Dane Piedt has the variations
New Proteas spinner Dane Piedt has excited many with his wicket-taking variations, to which 45 batsmen succumbed in the Sunfoil Series, but the Cape Cobras offie knows that international batsmen will feast on him if he tries too much with the ball.
Piedt is heading off to Sri Lanka on his first tour with the Proteas and there can scarcely be a more daunting place for a finger spinner, even one armed with doosras and carrom balls, to make his debut.
“It’s going to be really important to get into a spell. You can’t go for four or five runs an over in long-form cricket because then the captain can’t set fields. Once you’ve bowled 10 overs for 20 runs then you can start manipulating things, bowl variations and change the field,” Piedt said at the Centre of Excellence in Pretoria, where the Proteas were having a fitness camp.
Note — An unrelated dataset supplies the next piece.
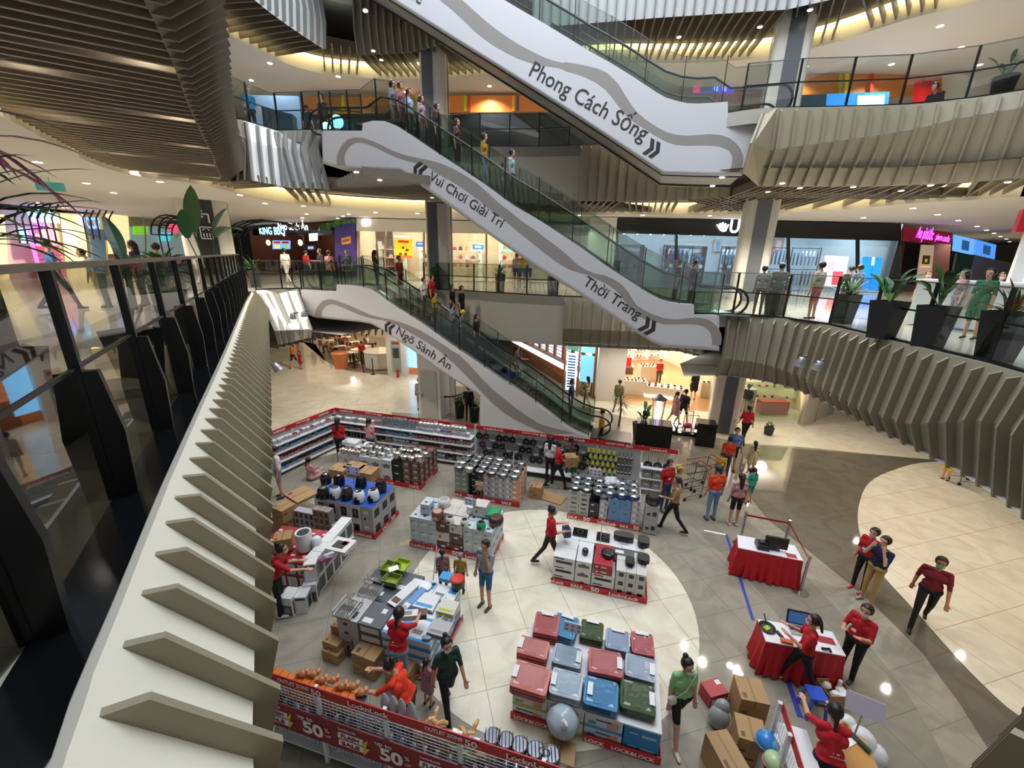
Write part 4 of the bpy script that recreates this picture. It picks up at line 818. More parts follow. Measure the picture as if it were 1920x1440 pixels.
panel('storefront', [(462, 178), (560, 180), (566, 262), (474, 258)], (-9, 20.5), math.radians(8), M('bluewall', '#7894c0', .4, emit=.25), 'pale blue lit shop wall behind the upper white fins', 'shop front', .1)
panel('display_counter', [(490, 200), (548, 214), (552, 262), (496, 258)], (-9, 19.5), math.radians(8), M('counter_slate', '#3f5468', .4), 'slate coloured counter in front of the pale blue wall', 'counter', .5)
# blue stage lamp balls on the upper landing
for x, y, r, lb in ((632, 228, .22, 'white blue glowing globe on the upper landing'), (612, 238, .16, 'small cyan glowing globe near the landing rail')):
    p = at(x, y+8, L2+r+.02) if False else V(*at(x, y, L2+.5)[:2], L2+.5); b = MB(); b.ball(p, r, 14); b.cyl(V(p.x, p.y, L2), p, .05, n=8, mi=1); tag(b.obj('globe_lamp', [M('globe_cyan', '#a8e8ff', .5, emit=3), steel], smooth=True), lb, 'lamp')
# ---------------------------------------------------------------- ground floor surroundings
FA = (-14.5, 31.5)
fd = room((-17.5, 33.5), (-6.9, 26.5), 0, 3.7, 5, '#c9b79a', 420, M('food_floor', '#8a7a66', .3), nl=2, col=WARM)
inlay([tuple(p[:2]) for p in spline([at(x, y, 0) for x, y in ((583, 632), (592, 662), (620, 682), (660, 697), (735, 704))], 4)]+[(-6.9, 26.5), (-17.5, 33.5)], .008, M('food_floor', '#8a7a66'))
R = E('fire_cabinet_wall', at(745, 706, 0), 'grey fire hose cabinet recessed in the white pillar', 'cabinet'); c0 = at(745, 706, 0)
b = MB(); b.box(c0+V(0, .35, 1.85), (1.15, .6, 3.7)); struct(b.obj('column', white))
b = MB(); b.box(c0+V(.02, .02, 1.25), (.52, .08, 1.9)); b.obj('cabinet_body', M('cabinet_grey', '#9aa09c', .4), R); b = MB(); b.box(c0+V(.02, -.03, 1.45), (.36, .03, .6)); b.obj('door_window', M('dark_glass', '#3a4248', .1), R); b = MB(); b.box(c0+V(.02, -.04, 2.05), (.4, .03, .12)); b.obj('alarm_light', redm, R)
b = MB(); b.cyl(c0+V(.1, -.2, 0.02), c0+V(.1, -.2, .45), .08, n=12); b.cyl(c0+V(.1, -.2, .45), c0+V(.1, -.2, .55), .03, n=8); tag(b.obj('fire_extinguisher', redm), 'red fire extinguisher standing under the hose cabinet', 'fire extinguisher')
g = room((-6.6, 24.4), (-4.5, 23.6), 0, 3.7, 3, '#e0b080', 160, woodw, col=WARM)
b = MB(); b.beam((-6.55, 24.2, 0), (-6.55, 24.2, 3.6), .14, .14); b.beam((-5.0, 23.7, 0), (-5.0, 23.7, 3.6), .14, .14); struct(b.obj('door_1', M('red_frame', '#8a3a2a', .4)))
b = MB(); b.box((-6.0, 24.35, 1.9), (.85, .05, 3.0), math.radians(-20)); tag(b.obj('screen', M('screen_sky', '#7fc4f5', .3, emit=1.6)), 'tall sky blue lit panel in the red framed doorway', 'screen')
b = MB(); b.box((-5.2, 24.4, .55), (.9, .6, 1.1), math.radians(-20)); tag(b.obj('reception_counter', woodw), 'orange wood reception counter inside the red framed doorway', 'counter')
# white service wall with door beside the column
w0, w1 = at(787, 780, 0), at(827, 786, 0); b = MB(); dw = (w1-w0).normalized(); nw = V(-dw.y, dw.x, 0); b.extr([w0, w1, w1+nw*.9, w0+nw*.9], (0, 0, 3.7)); struct(b.obj('wall_service', white))
b = MB(); b.extr([w0+dw*.12-nw*.03, w0+dw*.92-nw*.03, w0+dw*.92, w0+dw*.12], (0, 0, 2.2)); dr = struct(b.obj('door_2', M('door_grey', '#c2c1bd', .4)))
b = MB(); b.box(w0+dw*.2-nw*.07+V(0, 0, 1.05), (.03, .06, .14)); par(b.obj('door_handle', steel), dr)
# curved guard around the column
c = V(-3.0, 18.2, 0); b = MB(); ar = [c+V(.75*math.cos(a), .75*math.sin(a)-.05, 0) for a in [math.radians(-170+16*k) for k in range(11)]]
R = E('column_guard', c, 'curved dark guard rail with steel legs around the central column', 'guard rail'); b.tube([p+V(0, 0, .95) for p in ar], .035, 6); b.obj('guard_rail', black, R)
for p in ar[::2]: q = MB(); q.cyl(p, p+V(0, 0, .95), .02, n=6); q.obj('leg', steel, R)
# optical shop: receding display wall with glass cabinets
O0, O1 = V(.2, 30.5, 0), V(4.0, 20.6, 0); od = (O1-O0).normalized(); on = V(od.y, -od.x, 0); oa = math.atan2(od.y, od.x)
b = MB(); b.beam(O0+V(.9, .3, 1.85), O1+V(.9, .3, 1.85), .1, 3.7); struct(b.obj('wall_optical', M('optical_wall', '#d8c8a8', .5)))
R = E('optician_counter', O1, 'long wooden optician counter with lit white top', 'counter'); b = MB(); b.beam(O0+V(0, 0, .45), O1+V(0, 0, .45), .5, .9); b.obj('counter_body', woodw, R); b = MB(); b.beam(O0+V(0, 0, .93), O1+V(0, 0, .93), .55, .05); b.obj('counter_top', M('lit_top', '#fff4e6', .3, emit=1.2), R)
for k in range(9):
    t = O0+(O1-O0)*((k+.6)/9.3)+V(.45, .15, 0); R = E('glasses_cabinet', t, 'lit glass cabinet of spectacles with a wooden frame in the optician shop', 'cabinet', 'spectacle cabinets of the optician')
    b = MB(); b.box(t+V(0, 0, 1.95), (.85, .08, 1.55), oa); b.obj('lit_back', M('opt_lit', '#bcd6ff', .4, emit=1.5), R)
    b = MB()
    for e in (-.45, .45): b.box(t+od*e+V(-.06, -.02, 1.95), (.07, .14, 1.75), oa)
    b.box(t+V(-.06, -.02, 2.8), (.97, .14, .1), oa); b.box(t+V(-.06, -.02, 1.15), (.97, .14, .07), oa); b.obj('cabinet_frame', woodw, R)
    b = MB()
    for r in range(6): b.box(t+V(-.08, -.03, 1.35+r*.22), (.72, .05, .03), oa, 0)
    b.obj('spectacle_row', M('specs', '#4a5060', .4), R)
R = E('eye_test_display', O1+V(-.1, -.3, 0), 'orange framed optician end wall with poster and lettered light panel', 'panel')
e0, e1 = V(2.75, 20.9, 0), V(4.25, 20.35, 0); ed = (e1-e0).normalized(); ea = math.atan2(ed.y, ed.x); en = V(ed.y, -ed.x, 0)
b = MB()
for s in (0, .75, 1.58): b.box(e0+ed*s+V(0, 0, 1.75), (.08, .12, 3.5), ea)
b.box(e0+ed*.8+V(0, 0, 3.45), (1.65, .12, .1), ea); b.obj('frame', woodw, R)
b = MB(); b.box(e0+ed*.38+V(0, 0, 2.9), (.6, .05, .85), ea); b.obj('poster', M('poster_green', '#3f7a6a', .4, emit=.5), R)
b = MB(); b.box(e0+ed*.38+V(0, 0, 1.3), (.55, .05, 2.0), ea); b.obj('light_panel', M('panel_led', '#b8dcff', .4, emit=1.8), R)
b = MB()
for k in range(12): b.box(e0+ed*.38+en*.04+V(0, 0, .5+k*.15), (.4, .01, .07), ea)
b.obj('lettering', M('letter_blue', '#2a4f90', .4), R)
b = MB(); b.box(e0+ed*1.18+V(0, 0, 2.85), (.7, .05, .9), ea); b.box(e0+ed*1.18+V(0, 0, 1.55), (.7, .05, 1.4), ea); b.obj('screen', M('screen_teal', '#6fb8d8', .3, emit=.9), R)
p0, p1 = V(4.3, 19.9, 0), V(5.75, 20.1, 0); b = MB(); b.extr([p0, p1, p1+V(0, .8, 0), p0+V(0, .8, 0)], (0, 0, 3.7)); struct(b.obj('wall_post', white))
# shoe shop
sh = room((5.7, 20.3), (12.5, 21.6), 0, 3.7, 8, '#e6dccb', 900, None, nl=3, col=WARM)
inlay([tuple(at(x, y, 0)[:2]) for x, y in ((1152, 757), (1250, 764), (1326, 772), (1345, 775))]+[(12.5, 21.6), (12.5, 30), (5.7, 30)], .009, wood)
shoec = [M('shoe%d' % i, h, .4) for i, h in enumerate(['#2a2424', '#8a3a2a', '#b02a2a', '#5a4030', '#d8d0c8', '#6a6a70'])]
def shoe(p, m, s=1, rz=0):
    b = MB(); q = Matrix.Rotation(rz, 3, 'Z'); P = [(-.13, 0), (-.13, .09), (-.05, .085), (.02, .05), (.12, .035), (.13, 0)]
    b.extr([p+q @ V(x*s, -.04, z*s) for x, z in P], q @ V(0, .08, 0)); tag(b.obj('shoe', m), 'shoe on display in the shoe shop', 'shoe', 'shoes displayed in the shoe shop')
for k in range(6):
    s = .6+k*1.1; R = E('shoe_shelf', sh(s, 7.7, 0), 'white wall shelf bay of shoes with bright upright light strips', 'shelf', 'shoe wall bays'); b = MB()
    for z in (.4, .8, 1.2, 1.6, 2.0, 2.4, 2.8): b.beam(sh(s-.45, 7.7, z), sh(s+.45, 7.7, z), .3, .03)
    b.obj('shelf_boards', white, R); b = MB(); b.beam(sh(s+.52, 7.6, .2), sh(s+.52, 7.6, 3.2), .05, .05); b.obj('light_strip', M('strip_led', '#fff6e8', .5, emit=7), R)
    for i, z in enumerate((.4, .8, 1.2, 1.6, 2.0, 2.4)):
        for e in (-.25, 0, .25): shoe(sh(s+e, 7.62, z+.02), shoec[(i+k*2+int(e*8)) % 6], 1, math.radians(70))
def display_table(c, w, d, h, rz, label, rows=2, n=6, lit=False):
    R = E('display_table', c, label, 'display table'); q = Matrix.Rotation(rz, 3, 'Z'); b = MB(); b.box(c+V(0, 0, h/2), (w, d, h), rz); b.obj('table_body', M('disp_beige', '#d8cdb8', .5), R)
    if lit: b = MB(); b.box(c+V(0, 0, .03), (w+.08, d+.08, .05), rz); b.obj('light_strip', M('strip_led', '#fff6e8'), R)
    for r in range(rows):
        for k in range(n): shoe(c+q @ V(-w/2+.15+k*(w-.3)/(n-1), -d/4+r*d/2, h+.01), shoec[(k+r*2) % 6], 1, rz+1.3)
display_table(at(1184, 738, 0)+V(.1, .2, 0), 1.3, .8, .75, math.radians(-8), 'beige shoe display table at the shop entrance by the white wall')
display_table(at(1245, 742, 0), 1.9, .8, .55, math.radians(-20), 'low shoe display plinth with a glowing base strip', lit=True)
display_table(at(1215, 712, 0), 1.2, .7, .9, 0, 'tall white shoe counter in the middle of the shoe shop'); display_table(at(1325, 742, 0), 1.0, .6, .8, 0, 'shoe display table beside the granite column', 1, 4)
R = E('armchair', at(1168, 700, 0), 'red and dark upholstered bench seat in the shoe shop', 'bench'); b = MB(); c = at(1168, 700, 0); b.box(c+V(0, 0, .22), (1.1, .6, .44)); b.obj('seat', M('seat_dark', '#4a2a28', .6), R); b = MB(); b.box(c+V(0, .35, .7), (1.1, .14, .5)); b.obj('backrest', redm, R)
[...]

According to his Cobras coach, Paul Adams, what makes Piedt so good is his ability to “just sit at one end and create pressure”.
“When a spinner is a match-winner and takes five-fors in the last innings of the game, that’s what you want to see. It’s great to not crumble under the pressure of being the one relied on to get those wickets, and Dane’s managed to pull off a couple of those performances this season,” Adams added.
While Piedt was a revelation for the Cobras, bowling them to the four-day title, he has been on the national selectors’ radar for a while, attending the national academy in 2011 and touring Australia with the Emerging South Africa squad in 2012 and playing for SA A last year.
“I’ve been given responsibility at the Cobras. Justin Ontong [the captain] always threw me the ball and said ‘bowl the team out’. He used me as a wicket-taker and not just in four-day cricket. It’s the role I was given from the start of the season.
“I had to take it to the next level because we were missing a couple of bowlers with Beuran Hendricks, Rory Kleinveldt, Robin Peterson and Vernon Philander all with the national squad, I had to use my skills in the fourth innings and win games,” Piedt said.
The 24-year-old’s success is not that surprising considering how quickly he whips the ball through, while still obtaining turn and bounce, and how economical he generally is, conceding just 2.50 runs per over in the Sunfoil Series last season. He was also the leading wicket-taker in the competition and there’s no doubt he has a strong claim to a Test spot as back-up to leg-spinner Imran Tahir.
The SACS product said he was sorry to see England off-spinner Graeme Swann, one of his role-models, retire from the game this year.
“I loved watching Graeme Swann, but unfortunately he’s retired so we won’t be seeing him again.”
Piedt has also incorporated aspects of Pakistani Saqlain Mushtaq, Australian Tim May and even local hero Adams into his game.
“It’s mostly all the orthodox off-spinners, but Saqlain had the ability to spin the ball the other way, which was exciting, and obviously Paul, coming from Cape Town, was a hero. It was always a big thing when he played for South Africa for us in the coloured community,” Piedt said.
It seems that Cape Town might have produced another spinner to take the international stage by storm. There’s no doubt Piedt is an exciting prospect and an opportunity to shine in Sri Lanka is one he’s going to grab with both hands.